Malaysian Christians lash government after supremacist evades prosecution

(Photo: REUTERS / Samsul Said)Worshipers sing during a mass service inside the church of Our Lady of Lourdes at Klang, outside Kuala Lumpur January 12, 2014. The Sunday Mass at Our Lady of Lourdes Catholic church seems like a model for the multicultural, tolerant Malaysia that its government likes to present to the outside world. A long tussle over who can say "Allah" in Malaysia has flared anew, as Islamization that many see as driven by political forces threatens to erode the secular constitution and minority rights in the ethnically diverse country following a divisive election last year.

An ecumenical umbrella organization in Malaysia has denounced the government's decision not to prosecute the founder and president of Malay supremacist group Perkasa over his Bible-burning statements.

The Christian Federation of Malaysia was outraged over Ibrahim Ali's idea that burning the Bible was merely in defense of Islam, describing the government's position as "irresponsible," reported Free Malaysia Today on October 9.

In a statement, the CFM said the government's decision was "giving extremists carte blanche" to do the same to Christians and other non-Muslim religious communities in Malaysia, said the report.

"By no logic or rationalization and under no circumstances whatsoever can a threat or call to violent action, desecration of another Malaysian citizen's sacred text be considered defensive," CFM chair Rev. Eu Hong Seng was quoted saying in an October 9 statement.

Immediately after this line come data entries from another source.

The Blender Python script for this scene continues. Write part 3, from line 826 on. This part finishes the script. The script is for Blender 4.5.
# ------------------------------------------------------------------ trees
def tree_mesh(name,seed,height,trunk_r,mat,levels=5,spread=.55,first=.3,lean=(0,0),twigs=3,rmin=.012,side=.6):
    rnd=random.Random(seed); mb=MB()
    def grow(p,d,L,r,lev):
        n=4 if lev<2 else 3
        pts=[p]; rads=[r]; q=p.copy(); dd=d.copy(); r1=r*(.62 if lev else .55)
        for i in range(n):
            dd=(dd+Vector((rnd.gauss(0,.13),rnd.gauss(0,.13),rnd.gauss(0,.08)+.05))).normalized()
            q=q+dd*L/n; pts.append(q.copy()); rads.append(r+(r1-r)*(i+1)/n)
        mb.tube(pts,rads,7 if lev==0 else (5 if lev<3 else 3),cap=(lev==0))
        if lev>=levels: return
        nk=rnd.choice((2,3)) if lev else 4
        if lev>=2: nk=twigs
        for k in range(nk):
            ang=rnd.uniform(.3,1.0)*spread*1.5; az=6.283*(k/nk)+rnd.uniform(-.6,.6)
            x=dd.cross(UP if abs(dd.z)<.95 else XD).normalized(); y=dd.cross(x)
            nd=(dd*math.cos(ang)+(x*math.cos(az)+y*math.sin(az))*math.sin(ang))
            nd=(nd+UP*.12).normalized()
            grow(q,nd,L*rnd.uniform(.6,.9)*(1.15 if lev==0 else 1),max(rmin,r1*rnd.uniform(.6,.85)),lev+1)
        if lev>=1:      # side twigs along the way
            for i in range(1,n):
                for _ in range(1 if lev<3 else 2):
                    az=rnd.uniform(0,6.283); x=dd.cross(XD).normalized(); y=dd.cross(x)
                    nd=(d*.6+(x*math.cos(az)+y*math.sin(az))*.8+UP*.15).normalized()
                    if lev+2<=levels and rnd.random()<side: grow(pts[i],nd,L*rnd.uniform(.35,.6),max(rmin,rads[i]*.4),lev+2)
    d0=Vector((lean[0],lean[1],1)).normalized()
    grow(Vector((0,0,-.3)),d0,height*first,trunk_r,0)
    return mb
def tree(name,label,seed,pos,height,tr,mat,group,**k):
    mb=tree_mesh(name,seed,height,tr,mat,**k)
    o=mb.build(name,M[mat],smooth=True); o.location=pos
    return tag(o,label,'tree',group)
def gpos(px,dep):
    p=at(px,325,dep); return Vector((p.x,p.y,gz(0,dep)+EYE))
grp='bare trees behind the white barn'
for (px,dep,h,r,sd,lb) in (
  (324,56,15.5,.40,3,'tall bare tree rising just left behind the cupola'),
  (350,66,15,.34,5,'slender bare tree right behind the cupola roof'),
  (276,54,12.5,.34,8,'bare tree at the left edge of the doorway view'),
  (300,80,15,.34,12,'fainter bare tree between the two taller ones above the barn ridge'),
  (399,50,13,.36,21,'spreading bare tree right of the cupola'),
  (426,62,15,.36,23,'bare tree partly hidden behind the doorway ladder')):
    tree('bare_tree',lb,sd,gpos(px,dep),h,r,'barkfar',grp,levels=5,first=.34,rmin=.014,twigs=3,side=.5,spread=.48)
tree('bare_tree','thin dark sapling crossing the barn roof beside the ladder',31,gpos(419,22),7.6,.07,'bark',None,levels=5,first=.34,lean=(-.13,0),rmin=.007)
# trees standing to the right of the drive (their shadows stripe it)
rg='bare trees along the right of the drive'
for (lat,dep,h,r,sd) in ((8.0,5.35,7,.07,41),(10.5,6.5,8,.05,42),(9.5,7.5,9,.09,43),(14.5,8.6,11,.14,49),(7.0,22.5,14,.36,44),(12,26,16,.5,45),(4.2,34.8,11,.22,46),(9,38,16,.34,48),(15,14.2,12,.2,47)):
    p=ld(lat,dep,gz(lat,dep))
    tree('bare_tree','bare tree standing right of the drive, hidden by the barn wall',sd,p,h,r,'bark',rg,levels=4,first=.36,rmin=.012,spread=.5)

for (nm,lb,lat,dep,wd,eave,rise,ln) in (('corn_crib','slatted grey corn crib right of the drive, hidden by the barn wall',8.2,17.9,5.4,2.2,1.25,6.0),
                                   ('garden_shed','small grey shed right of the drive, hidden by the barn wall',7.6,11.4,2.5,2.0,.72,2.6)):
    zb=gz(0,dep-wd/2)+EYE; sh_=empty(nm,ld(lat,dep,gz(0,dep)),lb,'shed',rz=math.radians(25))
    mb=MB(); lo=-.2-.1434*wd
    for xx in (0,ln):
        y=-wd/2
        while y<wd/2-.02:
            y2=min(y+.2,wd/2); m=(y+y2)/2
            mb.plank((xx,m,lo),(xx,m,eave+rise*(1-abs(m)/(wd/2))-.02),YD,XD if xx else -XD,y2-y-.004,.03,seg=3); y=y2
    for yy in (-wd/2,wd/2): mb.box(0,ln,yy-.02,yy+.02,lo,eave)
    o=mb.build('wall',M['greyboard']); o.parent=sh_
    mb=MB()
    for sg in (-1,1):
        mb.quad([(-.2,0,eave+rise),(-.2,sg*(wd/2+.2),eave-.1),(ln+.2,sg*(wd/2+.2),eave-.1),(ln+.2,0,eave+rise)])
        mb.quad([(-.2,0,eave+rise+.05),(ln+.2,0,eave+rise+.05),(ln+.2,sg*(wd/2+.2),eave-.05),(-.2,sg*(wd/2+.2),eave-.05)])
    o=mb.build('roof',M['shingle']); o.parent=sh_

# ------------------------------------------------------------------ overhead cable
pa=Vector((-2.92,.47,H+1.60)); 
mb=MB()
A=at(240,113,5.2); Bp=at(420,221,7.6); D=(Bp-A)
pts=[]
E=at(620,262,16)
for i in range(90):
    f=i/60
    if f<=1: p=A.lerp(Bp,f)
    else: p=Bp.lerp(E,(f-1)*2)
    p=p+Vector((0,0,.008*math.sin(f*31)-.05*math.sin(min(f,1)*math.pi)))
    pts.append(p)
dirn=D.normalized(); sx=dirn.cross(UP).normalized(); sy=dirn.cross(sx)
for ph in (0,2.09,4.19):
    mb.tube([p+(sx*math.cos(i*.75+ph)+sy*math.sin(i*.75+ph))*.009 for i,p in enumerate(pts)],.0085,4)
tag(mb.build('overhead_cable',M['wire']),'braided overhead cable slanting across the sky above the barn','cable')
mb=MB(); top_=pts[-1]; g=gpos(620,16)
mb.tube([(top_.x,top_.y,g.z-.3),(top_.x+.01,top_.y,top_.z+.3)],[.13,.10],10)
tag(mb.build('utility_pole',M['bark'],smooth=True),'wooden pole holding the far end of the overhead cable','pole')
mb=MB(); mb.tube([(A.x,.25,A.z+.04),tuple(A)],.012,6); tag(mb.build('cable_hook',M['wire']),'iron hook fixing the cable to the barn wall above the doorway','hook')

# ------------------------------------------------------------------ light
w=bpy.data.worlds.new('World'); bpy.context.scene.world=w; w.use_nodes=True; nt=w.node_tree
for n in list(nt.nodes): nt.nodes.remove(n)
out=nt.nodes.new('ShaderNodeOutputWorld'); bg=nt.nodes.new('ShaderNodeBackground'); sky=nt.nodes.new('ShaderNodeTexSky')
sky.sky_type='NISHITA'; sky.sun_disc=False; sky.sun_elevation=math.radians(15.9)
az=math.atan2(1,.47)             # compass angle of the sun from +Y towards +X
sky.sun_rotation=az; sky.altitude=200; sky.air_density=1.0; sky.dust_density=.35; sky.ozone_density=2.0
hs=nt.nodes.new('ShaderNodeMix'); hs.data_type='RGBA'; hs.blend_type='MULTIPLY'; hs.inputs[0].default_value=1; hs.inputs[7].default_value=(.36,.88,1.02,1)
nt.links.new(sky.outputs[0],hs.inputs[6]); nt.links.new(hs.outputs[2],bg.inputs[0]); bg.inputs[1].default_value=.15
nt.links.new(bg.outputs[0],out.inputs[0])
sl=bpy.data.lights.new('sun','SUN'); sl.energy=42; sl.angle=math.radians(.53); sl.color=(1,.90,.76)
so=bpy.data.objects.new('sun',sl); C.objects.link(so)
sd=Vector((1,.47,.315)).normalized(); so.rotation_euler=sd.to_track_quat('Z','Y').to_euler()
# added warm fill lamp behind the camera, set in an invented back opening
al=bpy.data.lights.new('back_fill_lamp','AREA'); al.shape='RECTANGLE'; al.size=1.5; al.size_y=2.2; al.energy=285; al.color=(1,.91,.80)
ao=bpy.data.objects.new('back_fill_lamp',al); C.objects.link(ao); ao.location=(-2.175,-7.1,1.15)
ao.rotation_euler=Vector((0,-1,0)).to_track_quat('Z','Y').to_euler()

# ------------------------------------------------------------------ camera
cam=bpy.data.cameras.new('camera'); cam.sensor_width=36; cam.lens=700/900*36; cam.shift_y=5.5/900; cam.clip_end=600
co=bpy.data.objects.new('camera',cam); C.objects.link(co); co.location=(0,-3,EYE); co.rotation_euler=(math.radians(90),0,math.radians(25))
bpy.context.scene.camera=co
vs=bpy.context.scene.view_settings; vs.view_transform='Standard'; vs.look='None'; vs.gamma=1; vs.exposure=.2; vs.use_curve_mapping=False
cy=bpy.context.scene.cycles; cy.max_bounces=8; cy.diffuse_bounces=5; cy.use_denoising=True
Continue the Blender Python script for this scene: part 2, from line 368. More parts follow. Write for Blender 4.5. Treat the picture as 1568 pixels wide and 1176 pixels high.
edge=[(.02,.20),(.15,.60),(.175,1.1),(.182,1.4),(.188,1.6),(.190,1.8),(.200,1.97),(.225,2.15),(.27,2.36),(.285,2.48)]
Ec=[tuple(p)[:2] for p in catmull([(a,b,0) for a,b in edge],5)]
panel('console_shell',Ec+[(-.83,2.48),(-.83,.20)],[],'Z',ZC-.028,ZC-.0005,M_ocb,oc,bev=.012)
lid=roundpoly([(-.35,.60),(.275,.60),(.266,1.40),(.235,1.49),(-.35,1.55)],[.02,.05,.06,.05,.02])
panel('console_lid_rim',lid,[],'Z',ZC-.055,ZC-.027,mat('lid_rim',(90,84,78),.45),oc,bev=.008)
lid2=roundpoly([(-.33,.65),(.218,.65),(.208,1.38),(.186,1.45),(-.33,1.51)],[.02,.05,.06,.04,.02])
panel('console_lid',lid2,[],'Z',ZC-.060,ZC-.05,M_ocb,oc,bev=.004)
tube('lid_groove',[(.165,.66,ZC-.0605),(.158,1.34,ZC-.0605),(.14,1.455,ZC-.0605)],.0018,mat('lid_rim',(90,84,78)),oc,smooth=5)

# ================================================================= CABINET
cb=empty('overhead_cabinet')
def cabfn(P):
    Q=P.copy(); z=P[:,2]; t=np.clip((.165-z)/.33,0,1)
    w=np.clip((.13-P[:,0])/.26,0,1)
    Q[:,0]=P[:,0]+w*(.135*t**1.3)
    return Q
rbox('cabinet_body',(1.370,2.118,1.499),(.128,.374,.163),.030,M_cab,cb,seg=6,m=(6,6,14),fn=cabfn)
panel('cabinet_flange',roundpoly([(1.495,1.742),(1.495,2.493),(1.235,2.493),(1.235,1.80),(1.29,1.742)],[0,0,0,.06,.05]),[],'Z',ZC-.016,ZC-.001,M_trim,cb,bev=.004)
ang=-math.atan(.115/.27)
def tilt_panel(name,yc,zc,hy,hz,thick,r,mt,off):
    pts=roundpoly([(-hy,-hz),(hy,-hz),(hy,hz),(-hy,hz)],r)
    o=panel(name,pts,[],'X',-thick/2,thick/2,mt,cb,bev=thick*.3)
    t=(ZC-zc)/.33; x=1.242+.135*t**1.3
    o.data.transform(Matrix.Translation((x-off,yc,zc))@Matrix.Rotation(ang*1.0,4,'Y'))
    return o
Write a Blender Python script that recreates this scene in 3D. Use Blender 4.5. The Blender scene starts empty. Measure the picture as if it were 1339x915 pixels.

Seng also urged all "right-thinking" lawmakers irrespective of race, religion and political background to pass a motion censuring the minister in charge of law Nancy Shukri for such a "scandalous and irresponsible" statement.

On October 7, Shukri declared that Ali would not be charged over his alleged threat as the police had concluded that he was merely defending Islam.


She noted that authorities considered his statements as directed to specific individuals distributing Bibles with the word Allah printed in them at Sekolah Menegah Jelutong in Penang and did not threaten society in general.

She was criticized by lawmakers and civil groups, reported The Malay Mail Online.

Rights groups Proham also denounced the government's position and described it as "baffling" and "worrying."

The group said Shukri's explanation on why the police did not prosecute Ali belied the image of moderation espoused by Prime Minister Datuk Seri Najib Razak, according to the report.

"Proham fully supports the position adopted by Datuk Saifuddin Abdullah that the minister's argument does not reflect the true teaching of Islam and cannot be used to justify such statement from Datuk Ibrahim," the group was quoted as saying.

Opposition Leader Datuk Seri Anwar Ibrahim and Saifuddin earlier both said that Islam does not condone such threats, and that calls to burn bibles cannot be interpreted as defending the religion.

Shukri had explained the decision not to charge Ali was because the context of his speech was in line with the Article 11(4) of the Federal Constitution, which makes illegal the proselytization of non-Islamic faiths.